Langkah petani garam pada saat ini menjadi serba salah dalam rangka meningkatkan kualitas produknya. Meskipun dengan langkah swadaya yang terseok-seok sebenarnya petani sudah mampu meningkatkan mutu garamnya. Namun, peningkatan tersebut masih dilihat sebelah mata oleh kalangan industri. Untuk itu, pemerintah dituntut untuk sungguh-sungguh membantu inovasi teknologi produksi pergaraman rakyat. Sehingga tidak ada lagi alasan bagi kalangan industri yang menolak produk garam rakyat.

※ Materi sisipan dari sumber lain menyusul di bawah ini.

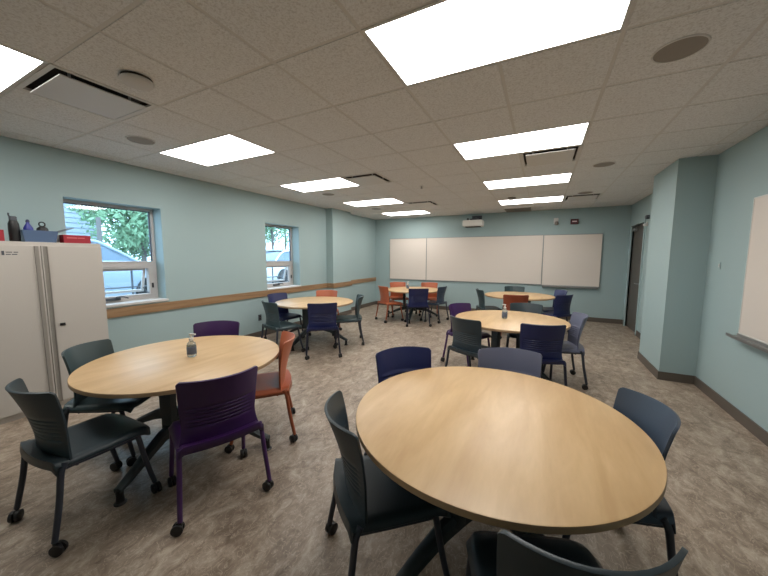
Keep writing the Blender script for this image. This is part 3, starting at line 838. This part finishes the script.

Eksistensi SK Menperindag no. 360/MPP/Kep/5/2004 yang mengatur tentang kewajiban bagi industri untuk membeli minimal 50% dari kebutuhannya terhadap garam lokal sebelum melakukan impor garam tidak efektif dan sering dilanggar. Ketentuan dalam SK yang melarang impor garam pada masa tertentu yakni 1 bulan sebelum panen, selama panen dan 2 bulan setelah panen garam rakyat juga dilecehkan begitu saja oleh “sindikasi” importir garam. Kewibawaan pemerintah dalam hal impor garam sering direndahkan kalangan industri dengan seringnya pelanggaran SK diatas dengan alasan semu mutu dan volume garam rakyat dianggap berpotensi menghambat kelancaran industri. Kewibawaan pemerintah semakin jatuh dengan ulah kalangan industri yang beramai-ramai membentuk asosiasi importir garam guna menjamin kebutuhannya.
Teknologi industri pergaraman di pesisir Cirebon pada khususnya, serta di sentra-sentra garam lainnya di Indonesia bila dibandingkan dengan negara lain seperti Australia dan India kondisinya boleh dikatakan masih sangat ketinggalan. Begitupula fungsi PT Garam yang merupakan BUMN yang dituntut bekerjasama yang saling menguntungkan dengan petani garam tradisional hingga saat ini masih gagal dan tidak berdaya menjalankan misinya. Apalagi BUMN garam itu juga masih didera oleh krisis manajemen dan keuangan sehingga belum mampu memposisikan perseroan sebagai pelaku bisnis yang handal sehingga mampu mendorong harga jual yang ideal. Proses produksi garam sejak proses sortasi bahan baku hingga proses pengemasan belum terlihat kemajuan yang berarti hingga saat ini. Untuk itu sangat diperlukan solusi teknologi yang diharapkan akan membantu proses pemilihan bahan baku garam rakyat yang mutunya tidak seragam. Masalah lain yang memerlukan solusi teknologi adalah proses penguapan atau kristalisasi yang digolongkan menjadi garam muda dan garam tua. Garam muda adalah proses penguapan air laut pada media kristalisasi yang dilakukan secara total dengan waktu yang relatif pendek, sehingga hanya diperoleh garam dengan kadar NaCl yang rendah dan mengandung kadar Ca dan Mg yang relatif tinggi serta cenderung berifat impuritas tinggi atau kotor. Sedangkan garam tua adalah garam yang diperoleh dengan proses pengkristalan yang memadai pada kondisi kepekatan antara 24°-25° Be atau derajat kepekatan suatu larutan. Sudah saatnya pemerintah memberikan insentif kepada petani garam melalui solusi teknologi produksi yang saat ini kondisinya sudah usang.
Sebenarnya dari bahan baku awal yaitu garam kasar, sentra industri garam di pesisir Kabupaten Cirebon sudah mampu memproduksi berbagai jenis garam untuk memenuhi berbagai keperluan. Baik untuk kebutuhan rumah tangga, maupun kebutuhan industri, peternakan, dan pertanian. Kualitas garam yang belum optimal, merosotnya harga, proses produksi yang memerlukan inovasi teknologi merupakan pekerjaan rumah bagi pemerintah yang harus segera dituntaskan. Sekarang ini petani garam Cirebon yang jumlahnya mencapai ratusan ribu jiwa berharap kepada pemerintah untuk segera membentuk Badan Penyelamat Garam Rakyat. Sehingga dikemudian hari “bencana” kemerosotan harga bisa dihindari. Lebih dari itu, dengan memperbaiki usaha garam rakyat secara konsisten diharapkan akan tercipta swasembada garam secara nasional.